Dios me llamó a los diez y ocho años, cuando cursaba segundo de Derecho en Valladolid. El “cruce” de un sacerdote excepcional con mi estupenda panda de amigos, me acercó al Señor y empecé a una vida espiritual. Un día, durante vacaciones de verano, fui a rezar a la parroquia. Estaba frente al Santísimo y bajo la imagen del Nazareno, a la que venerábamos todos los de aquel pueblo minero, a pesar de estar la mayoría más cerca del ateísmo que de la fe. Ignoro sobre qué recé; no tengo ningún recuerdo sobre ello, ni recordaba nada al salir, pero sí recuerdo como si hubiera sido hoy que salí totalmente convencido de que iba a ser cura, cosa que nunca me había planteado ni por asomo; convencido sin razones, sin dudas, sin preguntas.
El sacerdote estaba en la puerta y se lo comenté. Solamente me dijo que debía terminar los estudios jurídicos y, mientras, evitar lo que pudiera atacar aquella convicción. Seguí los tres años que me quedaban con harto esfuerzo, con mucho rechazo de los códigos y de las leyes; tuve uno o dos suspensos. Pero iba creciendo sin que apareciera nunca la mínima duda. Fui presidente de JEC (juventud estudiante católica) y participé intensamente en aquellos primeros momentos de la transición. Nada más terminar elegí el Seminario de mi diócesis frente a la oferta del de adultos de Salamanca. Viví un par de años entre adolescentes, pero lo pasé muy bien. Luego, la Gregoriana y la luminosa alegría de mi vida: la Teología.
El momento de entrar en el seminario es secundario siempre que haya llamada real y honradez en la respuesta.
Muchos jóvenes entran ahora así al seminario, con la carrera terminada. ¿Es mejor entrar con un poco más de ‘recorrido’?
Es mejor entrar en el momento en que Dios llama. De los seminarios menores han salido y salen sacerdotes maduros pastoralmente y santos. De las “vocaciones tardías” también. De ambos, también salen personas que nunca debieron ordenarse. El recorrido anterior a la vocación hay que volverlo a vivir y corregir. El recorrido posterior es el ejercicio de la caridad pastoral. Por tanto, el momento de entrar en el seminario es secundario siempre que haya llamada real y honradez en la respuesta.
¿Qué consejos le daría usted a un chico o a una chica que están discerniendo su entrega a Dios en el sacerdocio o en la vida consagrada?
Que oren. Que oren mucho e intensamente.
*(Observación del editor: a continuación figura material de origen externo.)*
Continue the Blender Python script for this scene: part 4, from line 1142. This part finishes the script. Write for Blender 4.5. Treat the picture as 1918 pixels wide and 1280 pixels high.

Que se vacíen de proyectos propios, que renuncien a sus bienes (sus sueños de futuro). Que no dejen al tiempo la decisión; no llegará nunca. Que emprendan intensamente un discernimiento acompañado por alguien con experiencia y sin apetencias de captación; los ejercicios ignacianos pueden ser un momento especial. Y que, unidos al Señor, amen a la Iglesia, su Esposa y aprendan, como buenos hijos, a perdonar sus pecados. Hoy, además, ir preparados para encontrar pocos consagrados, ancianos, en una crisis fuerte en que el consagrado puede sentirse solo. Si Dios está en su corazón no habrá problema.